> Objective: Take every line from the first down to the line with "def atx(x, Y=None, X=None): return" and set it down exactly, without the pictures.

> Raw data:

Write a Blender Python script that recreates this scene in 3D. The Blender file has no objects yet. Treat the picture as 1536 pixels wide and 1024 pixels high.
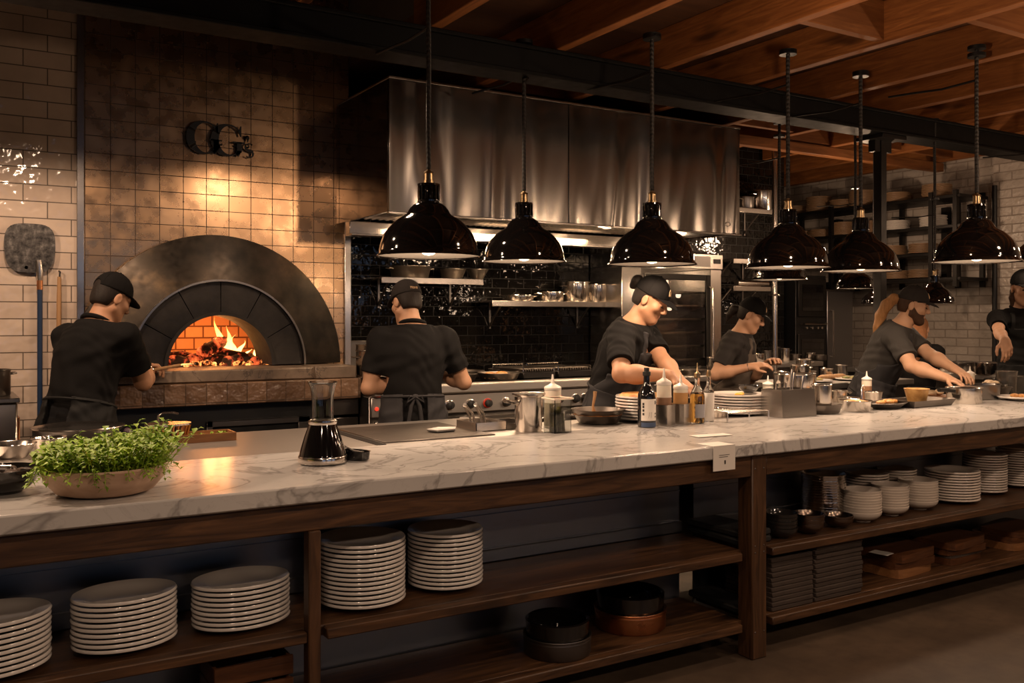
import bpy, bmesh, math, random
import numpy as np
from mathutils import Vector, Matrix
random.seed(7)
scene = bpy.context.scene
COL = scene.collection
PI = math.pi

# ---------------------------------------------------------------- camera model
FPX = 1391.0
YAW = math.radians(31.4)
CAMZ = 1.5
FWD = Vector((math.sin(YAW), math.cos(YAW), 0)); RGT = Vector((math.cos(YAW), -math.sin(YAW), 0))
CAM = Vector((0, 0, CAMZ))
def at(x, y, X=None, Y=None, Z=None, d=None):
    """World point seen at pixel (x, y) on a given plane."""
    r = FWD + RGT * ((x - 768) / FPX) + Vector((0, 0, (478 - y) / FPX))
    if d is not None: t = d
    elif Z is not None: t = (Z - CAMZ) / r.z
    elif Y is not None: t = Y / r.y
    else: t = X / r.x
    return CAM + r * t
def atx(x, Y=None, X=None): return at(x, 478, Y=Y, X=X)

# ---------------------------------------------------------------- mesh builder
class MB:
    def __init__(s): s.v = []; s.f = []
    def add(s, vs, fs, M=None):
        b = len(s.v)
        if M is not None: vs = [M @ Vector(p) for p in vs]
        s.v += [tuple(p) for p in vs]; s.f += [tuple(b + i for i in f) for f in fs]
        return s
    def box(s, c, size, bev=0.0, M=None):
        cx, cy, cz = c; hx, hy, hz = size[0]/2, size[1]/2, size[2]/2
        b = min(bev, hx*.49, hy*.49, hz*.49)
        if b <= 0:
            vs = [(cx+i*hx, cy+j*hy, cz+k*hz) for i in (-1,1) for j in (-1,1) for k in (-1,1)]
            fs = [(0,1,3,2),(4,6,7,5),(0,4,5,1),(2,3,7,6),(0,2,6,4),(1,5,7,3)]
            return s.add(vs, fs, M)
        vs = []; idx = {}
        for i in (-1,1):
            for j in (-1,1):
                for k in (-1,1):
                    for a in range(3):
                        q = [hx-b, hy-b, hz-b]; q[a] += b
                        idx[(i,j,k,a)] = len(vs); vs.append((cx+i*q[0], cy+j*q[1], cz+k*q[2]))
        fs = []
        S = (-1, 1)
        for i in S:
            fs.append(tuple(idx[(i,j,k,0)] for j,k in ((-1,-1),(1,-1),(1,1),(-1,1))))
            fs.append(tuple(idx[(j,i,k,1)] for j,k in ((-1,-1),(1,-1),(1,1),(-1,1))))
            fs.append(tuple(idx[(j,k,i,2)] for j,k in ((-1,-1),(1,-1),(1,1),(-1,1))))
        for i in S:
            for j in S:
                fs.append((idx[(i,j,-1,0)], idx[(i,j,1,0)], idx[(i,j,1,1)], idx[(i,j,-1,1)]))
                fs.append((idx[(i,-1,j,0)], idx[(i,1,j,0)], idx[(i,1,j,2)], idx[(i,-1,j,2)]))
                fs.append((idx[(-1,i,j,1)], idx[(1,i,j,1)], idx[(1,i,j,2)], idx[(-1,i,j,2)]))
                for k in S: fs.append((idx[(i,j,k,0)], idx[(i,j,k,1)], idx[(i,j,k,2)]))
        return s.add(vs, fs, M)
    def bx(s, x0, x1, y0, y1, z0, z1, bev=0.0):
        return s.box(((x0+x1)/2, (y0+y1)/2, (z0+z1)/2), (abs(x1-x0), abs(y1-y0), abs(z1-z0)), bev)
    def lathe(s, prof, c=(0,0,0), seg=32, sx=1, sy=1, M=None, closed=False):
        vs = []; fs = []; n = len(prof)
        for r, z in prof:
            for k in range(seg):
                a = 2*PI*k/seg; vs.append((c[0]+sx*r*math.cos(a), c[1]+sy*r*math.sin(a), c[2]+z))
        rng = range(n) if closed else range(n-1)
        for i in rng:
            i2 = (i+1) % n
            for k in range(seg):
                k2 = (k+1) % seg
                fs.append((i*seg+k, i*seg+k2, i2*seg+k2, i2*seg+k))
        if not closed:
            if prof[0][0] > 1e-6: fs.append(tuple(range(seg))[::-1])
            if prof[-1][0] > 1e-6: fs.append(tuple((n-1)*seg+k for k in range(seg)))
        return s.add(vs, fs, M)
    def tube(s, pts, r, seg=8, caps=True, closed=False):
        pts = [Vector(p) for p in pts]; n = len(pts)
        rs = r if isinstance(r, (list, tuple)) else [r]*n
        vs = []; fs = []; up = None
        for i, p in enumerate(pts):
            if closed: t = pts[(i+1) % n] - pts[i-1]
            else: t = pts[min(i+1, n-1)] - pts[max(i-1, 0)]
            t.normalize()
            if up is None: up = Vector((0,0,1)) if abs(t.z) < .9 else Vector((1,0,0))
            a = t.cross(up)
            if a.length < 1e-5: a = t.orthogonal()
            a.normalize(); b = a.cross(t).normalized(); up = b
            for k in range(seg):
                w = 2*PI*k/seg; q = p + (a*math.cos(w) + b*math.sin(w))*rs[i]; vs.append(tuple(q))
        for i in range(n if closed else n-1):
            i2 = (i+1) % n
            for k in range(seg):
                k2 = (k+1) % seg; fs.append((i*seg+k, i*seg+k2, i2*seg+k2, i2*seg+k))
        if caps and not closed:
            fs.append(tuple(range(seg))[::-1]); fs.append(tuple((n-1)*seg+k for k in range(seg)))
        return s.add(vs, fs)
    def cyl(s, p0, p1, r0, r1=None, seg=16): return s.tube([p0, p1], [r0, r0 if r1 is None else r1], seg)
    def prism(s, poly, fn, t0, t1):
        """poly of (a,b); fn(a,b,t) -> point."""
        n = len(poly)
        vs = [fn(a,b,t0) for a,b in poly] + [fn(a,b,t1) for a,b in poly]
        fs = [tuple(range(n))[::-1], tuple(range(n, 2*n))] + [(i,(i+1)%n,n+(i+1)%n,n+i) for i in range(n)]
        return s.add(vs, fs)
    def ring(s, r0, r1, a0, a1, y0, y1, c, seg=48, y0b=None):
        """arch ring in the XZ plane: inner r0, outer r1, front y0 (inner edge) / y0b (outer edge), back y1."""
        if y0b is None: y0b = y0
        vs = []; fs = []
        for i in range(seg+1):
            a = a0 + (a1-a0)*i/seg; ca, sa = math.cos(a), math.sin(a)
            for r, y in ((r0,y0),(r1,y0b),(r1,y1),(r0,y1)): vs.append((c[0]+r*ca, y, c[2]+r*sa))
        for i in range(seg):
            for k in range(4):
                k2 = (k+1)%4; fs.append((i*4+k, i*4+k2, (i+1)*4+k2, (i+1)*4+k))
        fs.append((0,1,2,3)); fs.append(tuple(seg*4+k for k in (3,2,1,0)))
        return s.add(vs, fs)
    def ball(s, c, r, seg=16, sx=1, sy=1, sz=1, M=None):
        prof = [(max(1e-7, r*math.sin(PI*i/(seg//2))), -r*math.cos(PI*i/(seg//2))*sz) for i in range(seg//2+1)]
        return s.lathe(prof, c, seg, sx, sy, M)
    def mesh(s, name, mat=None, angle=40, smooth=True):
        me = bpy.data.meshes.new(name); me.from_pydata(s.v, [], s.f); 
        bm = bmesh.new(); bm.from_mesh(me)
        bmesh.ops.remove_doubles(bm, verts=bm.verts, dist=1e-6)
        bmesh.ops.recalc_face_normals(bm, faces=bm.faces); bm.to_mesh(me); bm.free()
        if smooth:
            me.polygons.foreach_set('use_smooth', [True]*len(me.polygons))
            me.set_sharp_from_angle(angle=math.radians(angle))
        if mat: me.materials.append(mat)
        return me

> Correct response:
Write a Blender Python script that recreates this scene in 3D. The Blender file has no objects yet. Treat the picture as 1536 pixels wide and 1024 pixels high.
import bpy, bmesh, math, random
import numpy as np
from mathutils import Vector, Matrix
random.seed(7)
scene = bpy.context.scene
COL = scene.collection
PI = math.pi

# ---------------------------------------------------------------- camera model
FPX = 1391.0
YAW = math.radians(31.4)
CAMZ = 1.5
FWD = Vector((math.sin(YAW), math.cos(YAW), 0)); RGT = Vector((math.cos(YAW), -math.sin(YAW), 0))
CAM = Vector((0, 0, CAMZ))
def at(x, y, X=None, Y=None, Z=None, d=None):
    """World point seen at pixel (x, y) on a given plane."""
    r = FWD + RGT * ((x - 768) / FPX) + Vector((0, 0, (478 - y) / FPX))
    if d is not None: t = d
    elif Z is not None: t = (Z - CAMZ) / r.z
    elif Y is not None: t = Y / r.y
    else: t = X / r.x
    return CAM + r * t
def atx(x, Y=None, X=None): return at(x, 478, Y=Y, X=X)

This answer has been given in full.